- TASK TO COMPLETE:
Retype nothing but the lines from the start of the material up to and including the line with "None, None, 'structure')". Pictures don't belong in the copy.

- STORED DATA:
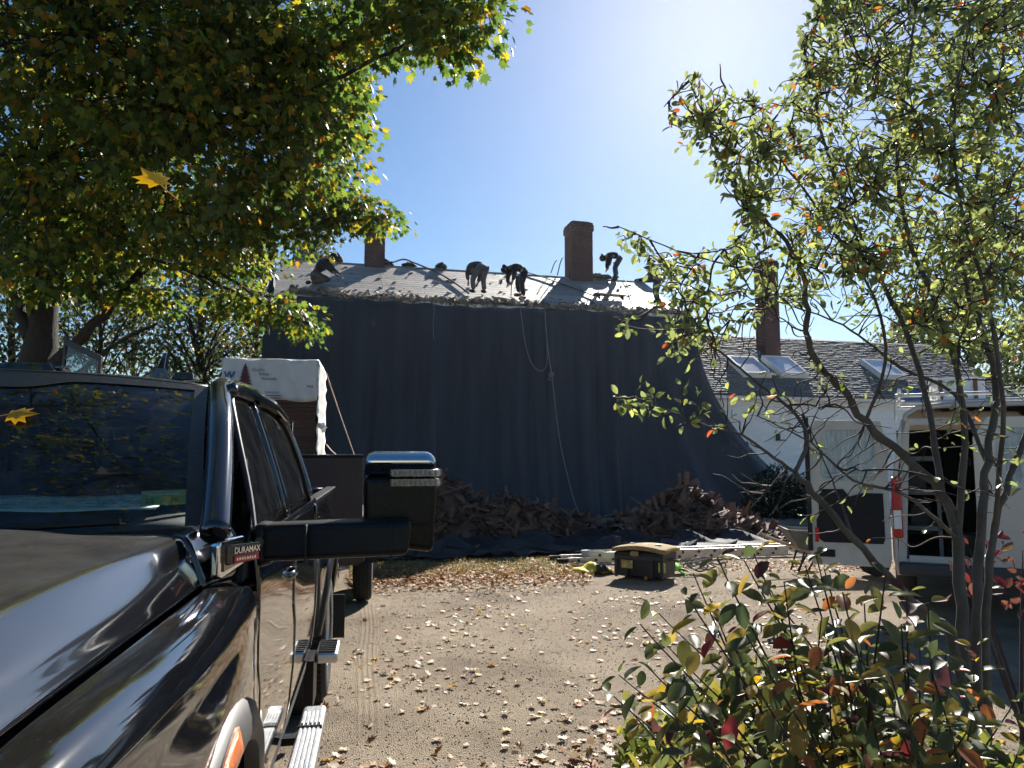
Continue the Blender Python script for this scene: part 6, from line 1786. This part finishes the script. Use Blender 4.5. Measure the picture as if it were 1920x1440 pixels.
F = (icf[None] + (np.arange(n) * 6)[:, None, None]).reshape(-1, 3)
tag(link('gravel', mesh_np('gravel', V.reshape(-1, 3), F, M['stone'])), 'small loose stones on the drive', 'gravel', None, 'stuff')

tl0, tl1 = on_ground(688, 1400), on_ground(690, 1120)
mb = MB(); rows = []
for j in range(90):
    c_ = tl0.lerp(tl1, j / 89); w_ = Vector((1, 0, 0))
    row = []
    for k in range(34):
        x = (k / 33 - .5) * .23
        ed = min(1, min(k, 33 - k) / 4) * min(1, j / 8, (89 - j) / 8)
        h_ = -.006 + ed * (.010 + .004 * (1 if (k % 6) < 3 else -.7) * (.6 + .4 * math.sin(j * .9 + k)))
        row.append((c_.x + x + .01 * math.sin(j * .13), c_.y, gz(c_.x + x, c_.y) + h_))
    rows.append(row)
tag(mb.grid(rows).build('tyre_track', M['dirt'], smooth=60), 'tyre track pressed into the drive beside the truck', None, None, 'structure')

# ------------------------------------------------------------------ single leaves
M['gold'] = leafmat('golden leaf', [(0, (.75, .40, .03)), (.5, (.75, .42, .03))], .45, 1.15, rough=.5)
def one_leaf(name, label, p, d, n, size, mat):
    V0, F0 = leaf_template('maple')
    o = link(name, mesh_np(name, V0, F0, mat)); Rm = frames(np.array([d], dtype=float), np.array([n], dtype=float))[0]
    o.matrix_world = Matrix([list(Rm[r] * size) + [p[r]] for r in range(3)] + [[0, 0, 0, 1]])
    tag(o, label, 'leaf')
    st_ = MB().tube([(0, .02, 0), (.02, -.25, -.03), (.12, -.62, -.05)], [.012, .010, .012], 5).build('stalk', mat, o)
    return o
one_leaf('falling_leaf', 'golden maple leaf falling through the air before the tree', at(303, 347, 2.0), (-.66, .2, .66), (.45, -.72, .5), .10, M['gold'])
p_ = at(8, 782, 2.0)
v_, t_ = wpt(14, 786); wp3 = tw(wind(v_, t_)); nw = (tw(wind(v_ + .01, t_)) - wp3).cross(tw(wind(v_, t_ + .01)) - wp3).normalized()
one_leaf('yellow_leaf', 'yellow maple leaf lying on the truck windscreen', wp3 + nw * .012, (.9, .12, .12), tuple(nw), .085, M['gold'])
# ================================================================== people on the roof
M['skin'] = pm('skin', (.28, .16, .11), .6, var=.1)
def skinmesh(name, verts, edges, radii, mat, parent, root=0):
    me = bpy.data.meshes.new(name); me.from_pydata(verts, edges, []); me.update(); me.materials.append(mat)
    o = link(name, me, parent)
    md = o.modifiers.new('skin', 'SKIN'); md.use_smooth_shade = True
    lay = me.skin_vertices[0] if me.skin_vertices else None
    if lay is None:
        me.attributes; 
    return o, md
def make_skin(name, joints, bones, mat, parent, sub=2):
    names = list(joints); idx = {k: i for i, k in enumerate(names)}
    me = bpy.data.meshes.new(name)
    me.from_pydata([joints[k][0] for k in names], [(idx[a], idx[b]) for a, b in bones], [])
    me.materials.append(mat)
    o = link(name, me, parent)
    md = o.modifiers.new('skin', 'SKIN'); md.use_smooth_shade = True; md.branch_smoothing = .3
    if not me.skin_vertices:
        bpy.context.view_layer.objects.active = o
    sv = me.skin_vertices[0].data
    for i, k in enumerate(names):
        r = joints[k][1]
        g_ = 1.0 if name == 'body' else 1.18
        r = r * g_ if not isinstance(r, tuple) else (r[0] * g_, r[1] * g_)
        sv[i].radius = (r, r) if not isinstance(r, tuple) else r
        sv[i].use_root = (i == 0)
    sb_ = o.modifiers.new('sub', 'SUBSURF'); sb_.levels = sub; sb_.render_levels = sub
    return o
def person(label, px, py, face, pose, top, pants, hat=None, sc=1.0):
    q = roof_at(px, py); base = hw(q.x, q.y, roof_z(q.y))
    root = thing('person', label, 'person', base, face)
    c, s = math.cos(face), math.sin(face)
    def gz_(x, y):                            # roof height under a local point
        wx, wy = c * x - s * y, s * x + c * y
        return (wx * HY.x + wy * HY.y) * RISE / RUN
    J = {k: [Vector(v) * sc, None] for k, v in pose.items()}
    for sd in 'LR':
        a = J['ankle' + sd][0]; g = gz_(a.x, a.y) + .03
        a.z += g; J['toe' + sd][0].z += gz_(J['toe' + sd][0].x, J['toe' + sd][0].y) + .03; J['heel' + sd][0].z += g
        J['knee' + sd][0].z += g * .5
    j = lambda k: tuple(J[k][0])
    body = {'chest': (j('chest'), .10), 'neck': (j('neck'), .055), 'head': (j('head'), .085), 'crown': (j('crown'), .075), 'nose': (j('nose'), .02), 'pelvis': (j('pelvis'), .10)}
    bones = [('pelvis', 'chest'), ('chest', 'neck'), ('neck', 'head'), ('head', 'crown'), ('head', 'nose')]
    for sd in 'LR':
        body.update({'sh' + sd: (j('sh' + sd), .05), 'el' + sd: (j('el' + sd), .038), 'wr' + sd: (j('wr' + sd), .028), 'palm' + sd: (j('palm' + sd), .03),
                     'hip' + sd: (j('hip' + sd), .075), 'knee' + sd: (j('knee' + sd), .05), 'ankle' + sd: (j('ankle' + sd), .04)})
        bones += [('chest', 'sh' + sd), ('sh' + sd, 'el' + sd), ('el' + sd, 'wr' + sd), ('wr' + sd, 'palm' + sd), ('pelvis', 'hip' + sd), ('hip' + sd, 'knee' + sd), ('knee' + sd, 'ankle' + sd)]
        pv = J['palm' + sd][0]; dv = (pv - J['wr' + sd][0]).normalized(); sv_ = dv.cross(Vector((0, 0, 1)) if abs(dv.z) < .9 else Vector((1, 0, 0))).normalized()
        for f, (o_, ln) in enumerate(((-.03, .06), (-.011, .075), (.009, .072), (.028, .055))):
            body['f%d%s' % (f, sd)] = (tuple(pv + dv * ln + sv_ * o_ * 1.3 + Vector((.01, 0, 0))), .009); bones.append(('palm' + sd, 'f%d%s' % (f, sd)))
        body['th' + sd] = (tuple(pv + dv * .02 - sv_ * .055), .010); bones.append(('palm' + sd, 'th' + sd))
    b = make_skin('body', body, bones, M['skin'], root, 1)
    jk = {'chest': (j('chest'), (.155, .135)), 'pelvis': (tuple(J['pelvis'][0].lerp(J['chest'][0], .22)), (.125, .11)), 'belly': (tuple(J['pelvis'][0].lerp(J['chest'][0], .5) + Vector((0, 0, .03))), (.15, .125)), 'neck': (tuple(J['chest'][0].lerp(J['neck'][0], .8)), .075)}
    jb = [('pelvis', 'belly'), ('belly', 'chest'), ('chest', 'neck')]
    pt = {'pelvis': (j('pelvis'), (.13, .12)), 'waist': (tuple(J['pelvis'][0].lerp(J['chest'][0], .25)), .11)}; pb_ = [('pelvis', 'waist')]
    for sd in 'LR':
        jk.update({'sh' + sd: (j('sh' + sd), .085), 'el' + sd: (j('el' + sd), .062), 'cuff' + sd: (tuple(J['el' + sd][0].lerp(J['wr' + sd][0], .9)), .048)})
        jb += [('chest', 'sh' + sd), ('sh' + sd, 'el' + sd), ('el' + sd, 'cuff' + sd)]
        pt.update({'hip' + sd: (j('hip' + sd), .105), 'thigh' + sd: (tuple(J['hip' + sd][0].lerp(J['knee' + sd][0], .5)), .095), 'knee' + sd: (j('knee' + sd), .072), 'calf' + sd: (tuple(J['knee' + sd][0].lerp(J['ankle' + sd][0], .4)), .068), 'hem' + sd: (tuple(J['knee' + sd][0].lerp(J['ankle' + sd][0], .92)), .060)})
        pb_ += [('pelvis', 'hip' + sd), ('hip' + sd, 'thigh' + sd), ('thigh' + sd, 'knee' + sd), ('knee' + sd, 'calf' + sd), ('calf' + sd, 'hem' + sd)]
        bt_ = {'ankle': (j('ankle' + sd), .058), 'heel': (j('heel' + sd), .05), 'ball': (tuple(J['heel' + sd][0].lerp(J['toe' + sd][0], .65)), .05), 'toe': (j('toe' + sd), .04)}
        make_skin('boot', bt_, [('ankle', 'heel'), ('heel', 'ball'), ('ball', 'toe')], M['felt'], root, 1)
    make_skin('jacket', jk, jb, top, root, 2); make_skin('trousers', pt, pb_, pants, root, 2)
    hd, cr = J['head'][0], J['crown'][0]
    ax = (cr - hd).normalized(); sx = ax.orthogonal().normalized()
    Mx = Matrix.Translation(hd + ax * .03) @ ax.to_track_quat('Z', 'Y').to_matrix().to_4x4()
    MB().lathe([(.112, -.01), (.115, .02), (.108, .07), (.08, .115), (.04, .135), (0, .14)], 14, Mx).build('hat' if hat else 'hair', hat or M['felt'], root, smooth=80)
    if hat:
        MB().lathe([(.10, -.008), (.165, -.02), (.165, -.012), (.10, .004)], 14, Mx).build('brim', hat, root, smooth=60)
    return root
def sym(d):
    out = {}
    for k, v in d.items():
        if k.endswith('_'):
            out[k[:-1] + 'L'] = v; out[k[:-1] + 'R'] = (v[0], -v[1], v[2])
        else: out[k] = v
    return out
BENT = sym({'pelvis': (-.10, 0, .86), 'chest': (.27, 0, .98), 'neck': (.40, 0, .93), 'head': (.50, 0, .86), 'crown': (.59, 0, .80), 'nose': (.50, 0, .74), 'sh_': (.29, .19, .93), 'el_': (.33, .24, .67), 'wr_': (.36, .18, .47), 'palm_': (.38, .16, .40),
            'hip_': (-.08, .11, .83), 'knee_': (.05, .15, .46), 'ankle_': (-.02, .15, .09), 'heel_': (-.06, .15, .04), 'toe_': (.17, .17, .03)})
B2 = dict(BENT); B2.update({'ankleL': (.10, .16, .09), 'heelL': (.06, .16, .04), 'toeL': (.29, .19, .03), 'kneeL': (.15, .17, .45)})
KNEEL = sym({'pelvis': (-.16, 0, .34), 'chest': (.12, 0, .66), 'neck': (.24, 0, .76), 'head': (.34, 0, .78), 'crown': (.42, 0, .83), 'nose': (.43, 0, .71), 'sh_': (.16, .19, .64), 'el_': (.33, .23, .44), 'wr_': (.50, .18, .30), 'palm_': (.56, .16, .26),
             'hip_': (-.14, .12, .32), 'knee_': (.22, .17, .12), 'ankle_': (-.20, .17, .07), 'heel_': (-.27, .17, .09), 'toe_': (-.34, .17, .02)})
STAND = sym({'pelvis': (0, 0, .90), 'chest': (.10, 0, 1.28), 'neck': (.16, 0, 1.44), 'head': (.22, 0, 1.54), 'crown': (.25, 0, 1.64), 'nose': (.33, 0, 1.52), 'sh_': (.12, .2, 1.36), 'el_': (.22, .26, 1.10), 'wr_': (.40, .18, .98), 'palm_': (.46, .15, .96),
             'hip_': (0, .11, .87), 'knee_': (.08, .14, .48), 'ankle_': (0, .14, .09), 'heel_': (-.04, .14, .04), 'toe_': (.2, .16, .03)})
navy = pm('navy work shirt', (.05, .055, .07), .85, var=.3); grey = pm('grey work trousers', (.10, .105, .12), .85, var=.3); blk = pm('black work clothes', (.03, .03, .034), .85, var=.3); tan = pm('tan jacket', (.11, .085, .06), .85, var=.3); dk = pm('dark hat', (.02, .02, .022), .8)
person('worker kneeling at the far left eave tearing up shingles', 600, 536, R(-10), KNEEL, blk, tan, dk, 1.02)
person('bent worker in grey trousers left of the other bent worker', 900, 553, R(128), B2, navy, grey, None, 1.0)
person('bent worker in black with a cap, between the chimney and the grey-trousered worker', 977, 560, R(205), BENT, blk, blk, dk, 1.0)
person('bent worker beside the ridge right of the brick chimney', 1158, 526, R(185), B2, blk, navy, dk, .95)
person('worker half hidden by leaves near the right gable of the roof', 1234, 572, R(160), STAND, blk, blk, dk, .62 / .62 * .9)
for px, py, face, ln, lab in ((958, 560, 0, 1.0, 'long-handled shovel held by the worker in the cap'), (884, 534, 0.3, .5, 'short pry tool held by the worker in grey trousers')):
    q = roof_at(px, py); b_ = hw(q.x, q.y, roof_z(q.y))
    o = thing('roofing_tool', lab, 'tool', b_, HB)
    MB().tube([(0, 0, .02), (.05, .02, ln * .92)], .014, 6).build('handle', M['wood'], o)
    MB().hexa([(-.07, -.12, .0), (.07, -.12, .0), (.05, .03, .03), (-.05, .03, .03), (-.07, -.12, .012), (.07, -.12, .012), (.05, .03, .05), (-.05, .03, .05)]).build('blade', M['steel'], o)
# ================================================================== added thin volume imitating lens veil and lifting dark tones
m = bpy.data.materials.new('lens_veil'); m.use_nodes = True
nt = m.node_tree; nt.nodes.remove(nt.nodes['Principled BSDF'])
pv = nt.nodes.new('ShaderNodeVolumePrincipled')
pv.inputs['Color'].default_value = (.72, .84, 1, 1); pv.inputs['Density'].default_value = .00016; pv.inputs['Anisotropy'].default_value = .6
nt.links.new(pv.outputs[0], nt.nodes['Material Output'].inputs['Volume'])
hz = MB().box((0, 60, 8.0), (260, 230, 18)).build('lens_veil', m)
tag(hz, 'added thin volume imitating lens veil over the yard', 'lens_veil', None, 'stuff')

- THE OUTPUT:
Continue the Blender Python script for this scene: part 6, from line 1786. This part finishes the script. Use Blender 4.5. Measure the picture as if it were 1920x1440 pixels.
F = (icf[None] + (np.arange(n) * 6)[:, None, None]).reshape(-1, 3)
tag(link('gravel', mesh_np('gravel', V.reshape(-1, 3), F, M['stone'])), 'small loose stones on the drive', 'gravel', None, 'stuff')

tl0, tl1 = on_ground(688, 1400), on_ground(690, 1120)
mb = MB(); rows = []
for j in range(90):
    c_ = tl0.lerp(tl1, j / 89); w_ = Vector((1, 0, 0))
    row = []
    for k in range(34):
        x = (k / 33 - .5) * .23
        ed = min(1, min(k, 33 - k) / 4) * min(1, j / 8, (89 - j) / 8)
        h_ = -.006 + ed * (.010 + .004 * (1 if (k % 6) < 3 else -.7) * (.6 + .4 * math.sin(j * .9 + k)))
        row.append((c_.x + x + .01 * math.sin(j * .13), c_.y, gz(c_.x + x, c_.y) + h_))
    rows.append(row)
tag(mb.grid(rows).build('tyre_track', M['dirt'], smooth=60), 'tyre track pressed into the drive beside the truck', None, None, 'structure')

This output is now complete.